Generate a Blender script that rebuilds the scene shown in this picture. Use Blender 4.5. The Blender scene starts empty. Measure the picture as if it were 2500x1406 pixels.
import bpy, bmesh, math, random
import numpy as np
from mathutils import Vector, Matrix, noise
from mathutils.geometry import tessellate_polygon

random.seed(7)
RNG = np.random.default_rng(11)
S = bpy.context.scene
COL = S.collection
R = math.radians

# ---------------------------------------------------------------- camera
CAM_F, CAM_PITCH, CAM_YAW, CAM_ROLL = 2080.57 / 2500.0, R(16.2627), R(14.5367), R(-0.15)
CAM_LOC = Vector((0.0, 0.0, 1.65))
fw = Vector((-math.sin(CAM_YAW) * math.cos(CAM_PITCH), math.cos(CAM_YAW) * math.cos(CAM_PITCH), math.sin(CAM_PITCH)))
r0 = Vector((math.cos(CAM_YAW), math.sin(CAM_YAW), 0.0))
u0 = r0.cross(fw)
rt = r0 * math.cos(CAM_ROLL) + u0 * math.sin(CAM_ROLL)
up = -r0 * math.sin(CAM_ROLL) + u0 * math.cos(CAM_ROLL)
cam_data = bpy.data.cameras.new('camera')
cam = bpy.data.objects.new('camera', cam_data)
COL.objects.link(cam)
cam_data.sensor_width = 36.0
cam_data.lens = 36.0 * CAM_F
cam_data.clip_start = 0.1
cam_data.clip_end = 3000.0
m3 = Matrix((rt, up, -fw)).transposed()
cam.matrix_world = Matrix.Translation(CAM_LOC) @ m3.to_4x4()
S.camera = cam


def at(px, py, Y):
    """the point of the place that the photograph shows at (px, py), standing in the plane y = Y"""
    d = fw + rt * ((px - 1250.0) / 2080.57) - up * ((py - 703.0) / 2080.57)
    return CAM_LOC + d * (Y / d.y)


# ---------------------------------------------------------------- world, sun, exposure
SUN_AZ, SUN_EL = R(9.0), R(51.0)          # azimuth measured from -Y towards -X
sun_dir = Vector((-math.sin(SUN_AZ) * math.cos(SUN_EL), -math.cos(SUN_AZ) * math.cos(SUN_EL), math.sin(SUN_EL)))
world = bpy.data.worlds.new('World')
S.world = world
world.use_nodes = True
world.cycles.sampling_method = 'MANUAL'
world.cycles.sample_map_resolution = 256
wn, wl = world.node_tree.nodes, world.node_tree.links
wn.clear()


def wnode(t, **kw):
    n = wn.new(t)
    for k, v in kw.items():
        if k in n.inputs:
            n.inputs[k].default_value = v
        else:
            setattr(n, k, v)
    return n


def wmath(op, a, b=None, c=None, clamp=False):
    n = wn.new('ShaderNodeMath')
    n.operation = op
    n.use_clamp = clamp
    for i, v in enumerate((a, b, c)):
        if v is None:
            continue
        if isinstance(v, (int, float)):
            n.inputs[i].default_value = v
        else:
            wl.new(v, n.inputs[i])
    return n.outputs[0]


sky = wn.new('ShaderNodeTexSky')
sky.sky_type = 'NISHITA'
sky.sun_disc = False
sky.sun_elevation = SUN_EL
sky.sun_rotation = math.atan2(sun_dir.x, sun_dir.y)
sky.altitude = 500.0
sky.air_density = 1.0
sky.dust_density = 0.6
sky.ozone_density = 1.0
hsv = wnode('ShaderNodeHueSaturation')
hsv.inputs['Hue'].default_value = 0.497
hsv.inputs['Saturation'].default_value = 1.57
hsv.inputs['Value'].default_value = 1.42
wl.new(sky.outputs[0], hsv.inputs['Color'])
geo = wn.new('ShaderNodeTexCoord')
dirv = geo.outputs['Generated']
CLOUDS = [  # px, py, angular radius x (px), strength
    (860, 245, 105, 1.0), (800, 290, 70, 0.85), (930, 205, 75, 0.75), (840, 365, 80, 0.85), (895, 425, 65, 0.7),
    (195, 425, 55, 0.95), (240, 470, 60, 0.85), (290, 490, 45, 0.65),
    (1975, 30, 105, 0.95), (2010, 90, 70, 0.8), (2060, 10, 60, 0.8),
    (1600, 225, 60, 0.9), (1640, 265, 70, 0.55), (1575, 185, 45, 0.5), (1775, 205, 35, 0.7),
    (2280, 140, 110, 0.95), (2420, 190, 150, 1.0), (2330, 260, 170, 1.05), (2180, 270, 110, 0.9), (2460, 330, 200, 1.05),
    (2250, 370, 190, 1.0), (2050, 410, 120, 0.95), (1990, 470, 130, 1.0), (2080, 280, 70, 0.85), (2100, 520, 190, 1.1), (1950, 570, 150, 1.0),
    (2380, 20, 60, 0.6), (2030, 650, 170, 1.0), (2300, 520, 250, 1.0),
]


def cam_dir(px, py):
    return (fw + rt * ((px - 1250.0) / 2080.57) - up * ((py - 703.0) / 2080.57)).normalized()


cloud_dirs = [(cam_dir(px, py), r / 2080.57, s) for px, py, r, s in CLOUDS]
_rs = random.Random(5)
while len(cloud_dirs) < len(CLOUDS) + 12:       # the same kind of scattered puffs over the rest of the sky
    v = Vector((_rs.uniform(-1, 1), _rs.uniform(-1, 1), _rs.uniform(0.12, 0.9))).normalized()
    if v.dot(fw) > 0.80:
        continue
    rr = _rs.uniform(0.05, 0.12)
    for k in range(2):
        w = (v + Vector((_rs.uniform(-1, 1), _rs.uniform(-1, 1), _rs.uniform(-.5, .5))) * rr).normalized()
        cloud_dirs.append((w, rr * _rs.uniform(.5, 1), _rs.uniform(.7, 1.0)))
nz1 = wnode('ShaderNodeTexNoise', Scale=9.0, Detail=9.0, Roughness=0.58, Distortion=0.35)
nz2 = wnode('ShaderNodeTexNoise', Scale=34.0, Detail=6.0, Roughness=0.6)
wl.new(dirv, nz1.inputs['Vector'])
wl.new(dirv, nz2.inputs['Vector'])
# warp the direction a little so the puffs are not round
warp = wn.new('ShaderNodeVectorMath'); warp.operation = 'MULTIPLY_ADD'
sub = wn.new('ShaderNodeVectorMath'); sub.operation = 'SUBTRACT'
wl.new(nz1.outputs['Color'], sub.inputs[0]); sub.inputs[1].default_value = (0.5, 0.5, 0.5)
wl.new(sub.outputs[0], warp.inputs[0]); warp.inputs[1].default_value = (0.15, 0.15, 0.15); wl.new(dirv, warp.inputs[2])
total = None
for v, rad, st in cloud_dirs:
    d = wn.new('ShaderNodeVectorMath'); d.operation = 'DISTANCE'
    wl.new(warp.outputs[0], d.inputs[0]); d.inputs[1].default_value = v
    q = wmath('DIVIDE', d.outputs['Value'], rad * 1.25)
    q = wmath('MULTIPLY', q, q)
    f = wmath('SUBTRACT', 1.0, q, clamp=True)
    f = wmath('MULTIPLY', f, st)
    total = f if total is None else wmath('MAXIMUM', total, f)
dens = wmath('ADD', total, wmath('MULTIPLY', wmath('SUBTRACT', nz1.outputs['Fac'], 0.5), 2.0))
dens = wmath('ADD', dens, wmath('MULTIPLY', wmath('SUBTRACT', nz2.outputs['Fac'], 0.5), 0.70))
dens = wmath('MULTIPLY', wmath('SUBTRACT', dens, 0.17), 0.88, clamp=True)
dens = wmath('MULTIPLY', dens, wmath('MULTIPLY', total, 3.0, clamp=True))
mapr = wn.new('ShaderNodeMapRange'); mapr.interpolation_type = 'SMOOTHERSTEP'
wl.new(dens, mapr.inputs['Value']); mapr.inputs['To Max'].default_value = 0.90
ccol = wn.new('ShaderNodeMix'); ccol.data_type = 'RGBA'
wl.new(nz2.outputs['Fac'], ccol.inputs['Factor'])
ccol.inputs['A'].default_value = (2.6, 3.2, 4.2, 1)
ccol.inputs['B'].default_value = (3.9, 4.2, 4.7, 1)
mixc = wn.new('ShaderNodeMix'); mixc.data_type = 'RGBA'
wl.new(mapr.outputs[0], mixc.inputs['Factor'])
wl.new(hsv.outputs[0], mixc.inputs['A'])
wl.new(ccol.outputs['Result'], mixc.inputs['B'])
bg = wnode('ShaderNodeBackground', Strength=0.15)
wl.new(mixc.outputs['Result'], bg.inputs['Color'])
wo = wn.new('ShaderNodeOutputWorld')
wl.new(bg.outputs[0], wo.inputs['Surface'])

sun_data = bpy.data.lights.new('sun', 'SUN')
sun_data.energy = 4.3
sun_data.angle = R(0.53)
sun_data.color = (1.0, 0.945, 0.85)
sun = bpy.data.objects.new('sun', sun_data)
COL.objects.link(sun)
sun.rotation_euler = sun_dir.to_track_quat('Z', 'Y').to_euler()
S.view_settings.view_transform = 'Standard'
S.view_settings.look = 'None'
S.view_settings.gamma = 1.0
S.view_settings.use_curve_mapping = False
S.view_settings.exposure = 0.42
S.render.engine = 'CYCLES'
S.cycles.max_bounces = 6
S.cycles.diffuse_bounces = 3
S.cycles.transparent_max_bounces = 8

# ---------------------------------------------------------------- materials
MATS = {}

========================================

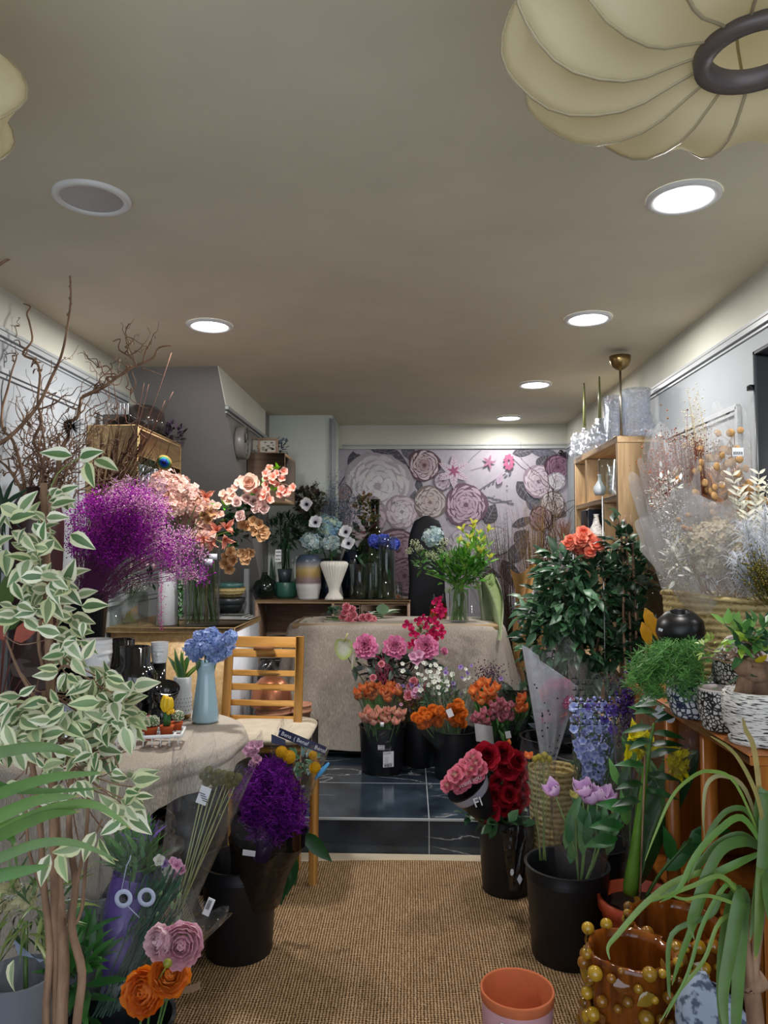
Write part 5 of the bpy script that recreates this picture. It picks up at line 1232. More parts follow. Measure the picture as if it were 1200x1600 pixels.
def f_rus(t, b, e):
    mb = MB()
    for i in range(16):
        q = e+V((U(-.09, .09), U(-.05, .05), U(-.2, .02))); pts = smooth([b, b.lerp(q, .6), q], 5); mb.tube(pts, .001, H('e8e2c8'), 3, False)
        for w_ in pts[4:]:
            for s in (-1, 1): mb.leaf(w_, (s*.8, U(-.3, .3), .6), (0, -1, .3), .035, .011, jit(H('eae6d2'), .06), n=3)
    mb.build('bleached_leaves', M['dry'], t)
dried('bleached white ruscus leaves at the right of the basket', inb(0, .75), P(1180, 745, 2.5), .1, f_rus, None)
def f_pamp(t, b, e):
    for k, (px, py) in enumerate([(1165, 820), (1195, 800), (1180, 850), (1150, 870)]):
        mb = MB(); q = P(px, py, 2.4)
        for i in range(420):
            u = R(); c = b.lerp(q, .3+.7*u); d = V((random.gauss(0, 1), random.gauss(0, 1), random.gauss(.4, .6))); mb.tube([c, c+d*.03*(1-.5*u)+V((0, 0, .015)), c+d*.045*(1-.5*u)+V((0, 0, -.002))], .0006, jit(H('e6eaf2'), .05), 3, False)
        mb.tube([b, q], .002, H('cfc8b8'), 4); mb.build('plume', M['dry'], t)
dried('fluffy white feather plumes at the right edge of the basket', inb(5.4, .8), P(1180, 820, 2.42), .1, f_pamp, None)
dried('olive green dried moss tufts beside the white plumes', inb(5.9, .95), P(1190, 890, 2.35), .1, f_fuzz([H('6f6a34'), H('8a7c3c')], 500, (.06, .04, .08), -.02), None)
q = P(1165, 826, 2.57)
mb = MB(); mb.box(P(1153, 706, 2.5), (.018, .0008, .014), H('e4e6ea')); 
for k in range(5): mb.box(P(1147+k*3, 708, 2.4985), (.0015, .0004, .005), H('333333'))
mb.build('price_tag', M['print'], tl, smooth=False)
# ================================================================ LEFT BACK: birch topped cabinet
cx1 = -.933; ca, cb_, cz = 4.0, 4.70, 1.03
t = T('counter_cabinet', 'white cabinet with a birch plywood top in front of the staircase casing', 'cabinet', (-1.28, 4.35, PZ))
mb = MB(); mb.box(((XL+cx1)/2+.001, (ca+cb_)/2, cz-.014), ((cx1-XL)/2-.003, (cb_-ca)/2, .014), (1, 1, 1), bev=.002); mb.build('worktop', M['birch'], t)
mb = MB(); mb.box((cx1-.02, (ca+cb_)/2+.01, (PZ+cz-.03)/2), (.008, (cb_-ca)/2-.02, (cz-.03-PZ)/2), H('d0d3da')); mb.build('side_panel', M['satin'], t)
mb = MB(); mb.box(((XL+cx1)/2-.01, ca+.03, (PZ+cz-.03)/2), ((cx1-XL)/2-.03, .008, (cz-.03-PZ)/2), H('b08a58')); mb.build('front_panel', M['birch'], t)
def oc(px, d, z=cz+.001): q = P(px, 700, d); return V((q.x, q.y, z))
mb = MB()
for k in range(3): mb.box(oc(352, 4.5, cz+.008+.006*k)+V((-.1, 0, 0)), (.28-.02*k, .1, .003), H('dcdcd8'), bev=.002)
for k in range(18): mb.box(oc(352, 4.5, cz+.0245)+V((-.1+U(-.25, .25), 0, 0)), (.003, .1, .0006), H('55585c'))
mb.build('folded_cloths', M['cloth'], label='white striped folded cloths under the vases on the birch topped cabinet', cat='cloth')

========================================

*What is needed*:
Find the word "pixels" and list each line it appears in.

*Answer to this exercise*:
Generate a Blender script that rebuilds the scene shown in this picture. Use Blender 4.5. The Blender scene starts empty. Measure the picture as if it were 2500x1406 pixels.
Write part 5 of the bpy script that recreates this picture. It picks up at line 1232. More parts follow. Measure the picture as if it were 1200x1600 pixels.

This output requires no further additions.